Les ravages de la corruption
L’Express du 19/10/2006
Corruption internationale
Par Laurent Chabrun, Gilles Gaetner, Eric Pelletier, Jean-Marie Pontaut, Alla Chevelkina
Un témoin se met à table
Attention, secret défense ! Tous les spécialistes le savent, les marchés les plus sensibles - et les plus rentables - concernent les ventes à l’étranger, et particulièrement celles qui touchent à l’armement. Un secteur où l’usage de la « commission » est toujours pratique courante et avive tous les appétits.
Ainsi, les juges Françoise Desset et Renaud Van Ruymbeke enquêtent, à Paris, sur une affaire à tiroirs qui a connu, depuis, de nombreux rebondissements à l’étranger.
Tout démarre au début de 2005 par l’incarcération, à Nice, de Michel Josserand, responsable de Thec, une filiale de la puissante société Thales (anciennement Thomson). Impliqué dans une affaire de corruption liée au marché du tramway dans la ville fleurie, Josserand n’hésite pas à révéler qu’existaient d’autres filières de ce type. En France, bien sûr, mais également à l’étranger. Un véritable catalogue de la fraude. Autant de déclarations fracassantes qui donnent lieu à de nombreuses investigations, notamment en Argentine, où l’ex-président Carlos Menem apparaît en première ligne.
Actuellement, un autre dossier, dénoncé par Josserand, fait grand bruit en Inde. Témoin, une commission parlementaire constituée à New Delhi, chargée de faire la lumière sur cette histoire.

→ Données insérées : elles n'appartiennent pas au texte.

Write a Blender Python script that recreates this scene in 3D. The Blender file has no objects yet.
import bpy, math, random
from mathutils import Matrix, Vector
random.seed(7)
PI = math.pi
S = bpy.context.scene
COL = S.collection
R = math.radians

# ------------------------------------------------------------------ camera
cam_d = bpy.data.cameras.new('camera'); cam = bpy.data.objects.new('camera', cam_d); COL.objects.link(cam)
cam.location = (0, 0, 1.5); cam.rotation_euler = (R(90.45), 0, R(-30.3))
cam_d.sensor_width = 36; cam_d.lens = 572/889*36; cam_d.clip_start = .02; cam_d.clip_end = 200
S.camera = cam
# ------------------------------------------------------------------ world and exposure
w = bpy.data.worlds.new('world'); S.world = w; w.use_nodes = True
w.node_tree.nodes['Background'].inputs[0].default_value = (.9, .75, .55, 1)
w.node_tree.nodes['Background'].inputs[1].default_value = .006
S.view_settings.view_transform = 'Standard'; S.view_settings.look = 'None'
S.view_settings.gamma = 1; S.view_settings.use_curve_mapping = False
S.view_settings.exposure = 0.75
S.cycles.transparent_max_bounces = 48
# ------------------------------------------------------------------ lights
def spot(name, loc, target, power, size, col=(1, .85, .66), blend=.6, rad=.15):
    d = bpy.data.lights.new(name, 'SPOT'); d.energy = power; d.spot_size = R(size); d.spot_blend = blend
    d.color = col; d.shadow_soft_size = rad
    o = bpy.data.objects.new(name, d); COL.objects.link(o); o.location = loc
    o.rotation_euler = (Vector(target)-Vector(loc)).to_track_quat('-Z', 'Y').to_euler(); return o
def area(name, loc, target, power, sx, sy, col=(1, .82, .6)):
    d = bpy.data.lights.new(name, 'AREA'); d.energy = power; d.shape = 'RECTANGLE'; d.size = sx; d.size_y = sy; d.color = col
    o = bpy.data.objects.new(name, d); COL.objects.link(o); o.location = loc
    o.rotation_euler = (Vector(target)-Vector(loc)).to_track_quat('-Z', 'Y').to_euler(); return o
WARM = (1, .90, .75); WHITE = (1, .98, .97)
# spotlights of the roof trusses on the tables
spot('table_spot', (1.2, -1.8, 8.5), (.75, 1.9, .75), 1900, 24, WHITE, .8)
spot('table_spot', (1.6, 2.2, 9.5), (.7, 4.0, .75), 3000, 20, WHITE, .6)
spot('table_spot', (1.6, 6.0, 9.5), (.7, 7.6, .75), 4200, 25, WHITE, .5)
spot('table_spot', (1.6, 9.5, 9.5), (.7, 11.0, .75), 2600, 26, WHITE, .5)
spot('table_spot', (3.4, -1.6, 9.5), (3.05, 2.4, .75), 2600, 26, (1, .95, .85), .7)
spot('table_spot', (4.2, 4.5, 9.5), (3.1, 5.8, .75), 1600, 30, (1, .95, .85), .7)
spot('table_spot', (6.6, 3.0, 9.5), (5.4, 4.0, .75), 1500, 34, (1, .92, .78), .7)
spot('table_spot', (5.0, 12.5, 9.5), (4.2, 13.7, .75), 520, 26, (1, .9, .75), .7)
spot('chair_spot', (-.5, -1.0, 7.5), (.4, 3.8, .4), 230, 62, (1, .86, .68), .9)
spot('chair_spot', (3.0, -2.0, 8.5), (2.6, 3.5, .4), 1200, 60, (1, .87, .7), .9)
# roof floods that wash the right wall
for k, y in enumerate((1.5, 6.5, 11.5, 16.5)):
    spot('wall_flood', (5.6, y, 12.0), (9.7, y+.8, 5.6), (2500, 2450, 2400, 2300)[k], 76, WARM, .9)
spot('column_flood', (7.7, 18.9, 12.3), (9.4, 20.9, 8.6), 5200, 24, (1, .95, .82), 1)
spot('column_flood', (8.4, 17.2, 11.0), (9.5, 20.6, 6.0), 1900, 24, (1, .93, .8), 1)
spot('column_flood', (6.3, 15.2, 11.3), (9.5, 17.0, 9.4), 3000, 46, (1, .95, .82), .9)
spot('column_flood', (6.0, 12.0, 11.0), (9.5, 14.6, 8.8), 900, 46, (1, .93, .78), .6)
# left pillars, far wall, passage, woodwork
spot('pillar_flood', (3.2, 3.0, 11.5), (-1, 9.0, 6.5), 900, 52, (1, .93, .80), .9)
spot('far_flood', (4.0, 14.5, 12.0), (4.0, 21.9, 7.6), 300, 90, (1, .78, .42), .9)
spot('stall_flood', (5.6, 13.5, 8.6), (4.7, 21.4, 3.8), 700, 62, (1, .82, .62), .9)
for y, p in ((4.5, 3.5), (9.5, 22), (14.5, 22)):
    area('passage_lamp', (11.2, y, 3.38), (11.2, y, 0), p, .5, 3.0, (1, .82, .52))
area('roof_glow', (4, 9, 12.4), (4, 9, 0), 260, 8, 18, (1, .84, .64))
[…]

En France, Michel Josserand raconte avoir assisté, en juin 2002, à l’occasion de la finale du championnat de France de rugby, dans une loge du Stade de France, à un dialogue « édifiant, entre le responsable de Thales international et un haut cadre de la Direction générale de l’armement (DGA). » La conversation, toujours selon Josserand, a porté sur le projet de construction d’une usine de retraitement de matériel militaire datant de de la Première Guerre mondiale, installée dans la Marne. Une usine, à en croire encore Josserand, qui aurait pu servir à d’autres usages, par exemple, la destruction d’armes chimiques.
Le responsable de la DGA aurait demandé une baisse du marché de 20 millions de francs. Chez Thales, on nie farouchement l’existence de telles pratiques. Mais Josserand en rajoute. Affirmant que Thales, grâce à l’aide d’un intermédiaire, un certain Gérard B., savait tout des appels d’offres. Comme il savait tout des faiblesses des concurrents du groupe.
L’enquête sur cet « intermédiaire miracle » menée par la Brigade centrale de lutte contre la corruption - une équipe spécialisée de la Direction centrale de la PJ - apparaît très instructive. Gérard B., ancien technicien en électronique, qui pratique le lobbying militaire, a en effet engagé récemment, dans sa petite société de communication, 4 militaires de haut rang à la retraite, 3 généraux et 1 amiral, payés 6 500 euros chacun par mois, un copieux complément de retraite…
L’intermédiaire ayant lui-même amassé une confortable fortune.